##### GIVEN INFORMATION #####
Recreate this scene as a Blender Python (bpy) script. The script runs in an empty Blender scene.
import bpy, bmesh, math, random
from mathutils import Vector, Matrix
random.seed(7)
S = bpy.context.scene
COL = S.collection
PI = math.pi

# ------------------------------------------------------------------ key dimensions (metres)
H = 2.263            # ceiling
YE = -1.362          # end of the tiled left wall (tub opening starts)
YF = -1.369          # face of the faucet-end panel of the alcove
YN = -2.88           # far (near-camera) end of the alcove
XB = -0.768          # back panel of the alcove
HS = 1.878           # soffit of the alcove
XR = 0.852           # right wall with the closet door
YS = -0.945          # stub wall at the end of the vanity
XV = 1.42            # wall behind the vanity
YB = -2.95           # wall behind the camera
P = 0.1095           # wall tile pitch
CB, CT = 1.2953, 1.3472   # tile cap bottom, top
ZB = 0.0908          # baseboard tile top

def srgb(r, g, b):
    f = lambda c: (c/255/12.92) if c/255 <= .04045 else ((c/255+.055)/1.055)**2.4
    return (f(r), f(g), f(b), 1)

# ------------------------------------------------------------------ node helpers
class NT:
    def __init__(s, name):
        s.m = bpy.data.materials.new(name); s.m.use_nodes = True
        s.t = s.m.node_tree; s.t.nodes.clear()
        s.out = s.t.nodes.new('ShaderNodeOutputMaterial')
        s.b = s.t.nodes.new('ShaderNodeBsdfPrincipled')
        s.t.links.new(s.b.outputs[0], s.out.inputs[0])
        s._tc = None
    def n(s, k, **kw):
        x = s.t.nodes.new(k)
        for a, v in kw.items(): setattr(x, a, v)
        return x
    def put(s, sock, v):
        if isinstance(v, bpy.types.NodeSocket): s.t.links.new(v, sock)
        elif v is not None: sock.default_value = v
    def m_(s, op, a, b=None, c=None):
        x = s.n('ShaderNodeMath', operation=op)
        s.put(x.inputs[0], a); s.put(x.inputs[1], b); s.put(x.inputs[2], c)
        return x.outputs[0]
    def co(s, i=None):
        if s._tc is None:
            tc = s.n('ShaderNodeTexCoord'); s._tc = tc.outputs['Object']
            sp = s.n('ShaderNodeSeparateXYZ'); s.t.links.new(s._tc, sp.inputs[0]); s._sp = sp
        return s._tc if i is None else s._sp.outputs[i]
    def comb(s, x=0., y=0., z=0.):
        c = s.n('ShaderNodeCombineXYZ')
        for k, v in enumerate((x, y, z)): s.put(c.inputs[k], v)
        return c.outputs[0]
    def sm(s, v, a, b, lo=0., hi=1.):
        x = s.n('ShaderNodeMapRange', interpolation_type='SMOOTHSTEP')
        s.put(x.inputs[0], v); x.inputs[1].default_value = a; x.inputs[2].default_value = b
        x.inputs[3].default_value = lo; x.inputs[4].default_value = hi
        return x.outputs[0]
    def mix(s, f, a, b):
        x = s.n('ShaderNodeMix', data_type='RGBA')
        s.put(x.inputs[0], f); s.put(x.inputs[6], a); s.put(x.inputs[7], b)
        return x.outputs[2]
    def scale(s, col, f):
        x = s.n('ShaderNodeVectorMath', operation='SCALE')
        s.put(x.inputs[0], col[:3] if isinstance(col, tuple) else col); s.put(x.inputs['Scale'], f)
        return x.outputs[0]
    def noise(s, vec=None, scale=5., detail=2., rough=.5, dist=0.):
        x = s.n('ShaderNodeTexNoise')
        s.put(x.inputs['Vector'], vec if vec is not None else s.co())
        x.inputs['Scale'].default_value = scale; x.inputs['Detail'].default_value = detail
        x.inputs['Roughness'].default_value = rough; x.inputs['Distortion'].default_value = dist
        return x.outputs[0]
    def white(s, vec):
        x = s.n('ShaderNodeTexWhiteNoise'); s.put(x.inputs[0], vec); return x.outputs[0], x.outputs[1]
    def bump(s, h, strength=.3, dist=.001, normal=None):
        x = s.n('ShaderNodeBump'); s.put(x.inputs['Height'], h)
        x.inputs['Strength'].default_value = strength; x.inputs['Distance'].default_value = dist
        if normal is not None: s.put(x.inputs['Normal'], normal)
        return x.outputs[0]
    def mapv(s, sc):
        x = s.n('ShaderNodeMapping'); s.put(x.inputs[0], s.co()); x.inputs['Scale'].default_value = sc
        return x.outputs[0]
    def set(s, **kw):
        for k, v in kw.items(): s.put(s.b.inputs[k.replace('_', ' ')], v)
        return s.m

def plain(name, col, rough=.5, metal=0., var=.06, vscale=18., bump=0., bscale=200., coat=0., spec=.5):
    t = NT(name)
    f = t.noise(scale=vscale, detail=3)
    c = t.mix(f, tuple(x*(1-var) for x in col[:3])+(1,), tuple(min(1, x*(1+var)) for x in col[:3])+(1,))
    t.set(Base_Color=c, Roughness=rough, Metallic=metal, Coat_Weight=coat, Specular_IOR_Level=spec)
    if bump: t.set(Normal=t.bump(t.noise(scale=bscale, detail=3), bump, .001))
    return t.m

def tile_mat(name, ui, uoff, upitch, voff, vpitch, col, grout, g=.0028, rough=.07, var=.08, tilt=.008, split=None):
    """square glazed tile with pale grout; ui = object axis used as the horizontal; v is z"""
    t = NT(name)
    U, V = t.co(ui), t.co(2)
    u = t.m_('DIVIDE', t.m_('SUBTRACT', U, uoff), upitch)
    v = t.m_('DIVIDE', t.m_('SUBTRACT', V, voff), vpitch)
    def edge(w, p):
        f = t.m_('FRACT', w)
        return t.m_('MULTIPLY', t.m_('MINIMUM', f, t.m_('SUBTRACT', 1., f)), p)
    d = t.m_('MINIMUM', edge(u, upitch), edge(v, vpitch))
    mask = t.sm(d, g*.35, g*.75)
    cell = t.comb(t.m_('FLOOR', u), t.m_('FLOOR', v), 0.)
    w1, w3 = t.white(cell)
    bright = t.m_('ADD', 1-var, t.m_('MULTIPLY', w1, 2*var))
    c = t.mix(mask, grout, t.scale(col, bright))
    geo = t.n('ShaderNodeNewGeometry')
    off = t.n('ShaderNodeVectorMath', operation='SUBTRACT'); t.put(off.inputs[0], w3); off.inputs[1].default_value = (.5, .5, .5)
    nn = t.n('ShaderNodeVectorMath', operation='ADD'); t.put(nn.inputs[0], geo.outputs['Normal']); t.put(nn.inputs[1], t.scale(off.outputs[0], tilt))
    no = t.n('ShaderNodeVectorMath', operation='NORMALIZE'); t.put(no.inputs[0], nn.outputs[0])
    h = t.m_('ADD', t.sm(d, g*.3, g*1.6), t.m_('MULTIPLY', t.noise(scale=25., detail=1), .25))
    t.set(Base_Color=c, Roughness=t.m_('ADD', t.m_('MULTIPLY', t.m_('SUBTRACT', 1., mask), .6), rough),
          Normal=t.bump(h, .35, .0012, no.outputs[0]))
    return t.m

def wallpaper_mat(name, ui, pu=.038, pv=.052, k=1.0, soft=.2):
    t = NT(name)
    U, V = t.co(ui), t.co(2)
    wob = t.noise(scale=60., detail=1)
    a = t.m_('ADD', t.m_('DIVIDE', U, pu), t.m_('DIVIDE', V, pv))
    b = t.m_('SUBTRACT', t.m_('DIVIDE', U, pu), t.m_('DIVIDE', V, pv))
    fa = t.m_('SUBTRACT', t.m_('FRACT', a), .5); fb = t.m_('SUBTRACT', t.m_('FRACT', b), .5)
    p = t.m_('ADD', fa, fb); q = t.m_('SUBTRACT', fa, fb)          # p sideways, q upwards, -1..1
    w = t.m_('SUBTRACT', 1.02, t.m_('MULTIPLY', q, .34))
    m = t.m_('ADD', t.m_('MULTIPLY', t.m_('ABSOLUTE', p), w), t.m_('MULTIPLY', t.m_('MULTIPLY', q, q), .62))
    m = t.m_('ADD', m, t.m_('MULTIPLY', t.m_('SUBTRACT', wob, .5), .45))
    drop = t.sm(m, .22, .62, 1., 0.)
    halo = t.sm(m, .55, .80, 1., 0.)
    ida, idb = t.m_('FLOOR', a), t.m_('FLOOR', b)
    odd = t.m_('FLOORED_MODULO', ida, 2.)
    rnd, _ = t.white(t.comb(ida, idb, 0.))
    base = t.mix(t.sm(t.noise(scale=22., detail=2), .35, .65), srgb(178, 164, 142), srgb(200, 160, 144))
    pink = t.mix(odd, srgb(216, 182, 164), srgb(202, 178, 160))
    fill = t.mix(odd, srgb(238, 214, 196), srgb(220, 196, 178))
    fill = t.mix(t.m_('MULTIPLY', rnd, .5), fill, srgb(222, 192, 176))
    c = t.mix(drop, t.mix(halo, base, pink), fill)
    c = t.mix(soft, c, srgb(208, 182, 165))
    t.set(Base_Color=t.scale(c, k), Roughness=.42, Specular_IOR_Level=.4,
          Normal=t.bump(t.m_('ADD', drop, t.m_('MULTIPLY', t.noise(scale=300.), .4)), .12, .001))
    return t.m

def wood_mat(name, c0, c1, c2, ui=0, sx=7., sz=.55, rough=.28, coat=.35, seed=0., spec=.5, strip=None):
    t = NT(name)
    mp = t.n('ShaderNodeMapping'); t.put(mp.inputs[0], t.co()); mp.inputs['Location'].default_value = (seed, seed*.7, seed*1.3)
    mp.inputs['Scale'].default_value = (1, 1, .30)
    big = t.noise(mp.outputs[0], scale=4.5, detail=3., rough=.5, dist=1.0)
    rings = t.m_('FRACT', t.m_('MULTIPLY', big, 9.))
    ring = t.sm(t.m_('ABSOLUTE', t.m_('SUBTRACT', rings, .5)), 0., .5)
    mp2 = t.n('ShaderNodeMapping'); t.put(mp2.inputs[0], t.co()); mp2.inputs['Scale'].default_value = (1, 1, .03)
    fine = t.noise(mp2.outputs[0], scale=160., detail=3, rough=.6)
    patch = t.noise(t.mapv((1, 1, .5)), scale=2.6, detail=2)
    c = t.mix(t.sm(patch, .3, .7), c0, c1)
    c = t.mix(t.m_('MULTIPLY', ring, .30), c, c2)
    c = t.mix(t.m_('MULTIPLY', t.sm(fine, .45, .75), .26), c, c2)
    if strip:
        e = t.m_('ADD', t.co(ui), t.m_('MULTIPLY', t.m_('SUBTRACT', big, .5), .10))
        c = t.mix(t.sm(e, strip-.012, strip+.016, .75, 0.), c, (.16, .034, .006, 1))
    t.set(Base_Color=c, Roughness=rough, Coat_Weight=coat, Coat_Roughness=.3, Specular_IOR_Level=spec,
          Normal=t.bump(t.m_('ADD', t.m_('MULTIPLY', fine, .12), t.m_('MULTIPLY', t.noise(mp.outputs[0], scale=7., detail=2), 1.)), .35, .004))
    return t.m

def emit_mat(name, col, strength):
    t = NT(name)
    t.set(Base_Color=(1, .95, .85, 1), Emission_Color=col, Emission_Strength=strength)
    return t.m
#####
> [PROBLEM DETAILS]:
Quote the lines of the listing above that run from the line with "big, .5), .10))" through its last line, both included, and nothing else.

> [ANSWER TO THIS PROBLEM]:
        e = t.m_('ADD', t.co(ui), t.m_('MULTIPLY', t.m_('SUBTRACT', big, .5), .10))
        c = t.mix(t.sm(e, strip-.012, strip+.016, .75, 0.), c, (.16, .034, .006, 1))
    t.set(Base_Color=c, Roughness=rough, Coat_Weight=coat, Coat_Roughness=.3, Specular_IOR_Level=spec,
          Normal=t.bump(t.m_('ADD', t.m_('MULTIPLY', fine, .12), t.m_('MULTIPLY', t.noise(mp.outputs[0], scale=7., detail=2), 1.)), .35, .004))
    return t.m

def emit_mat(name, col, strength):
    t = NT(name)
    t.set(Base_Color=(1, .95, .85, 1), Emission_Color=col, Emission_Strength=strength)
    return t.m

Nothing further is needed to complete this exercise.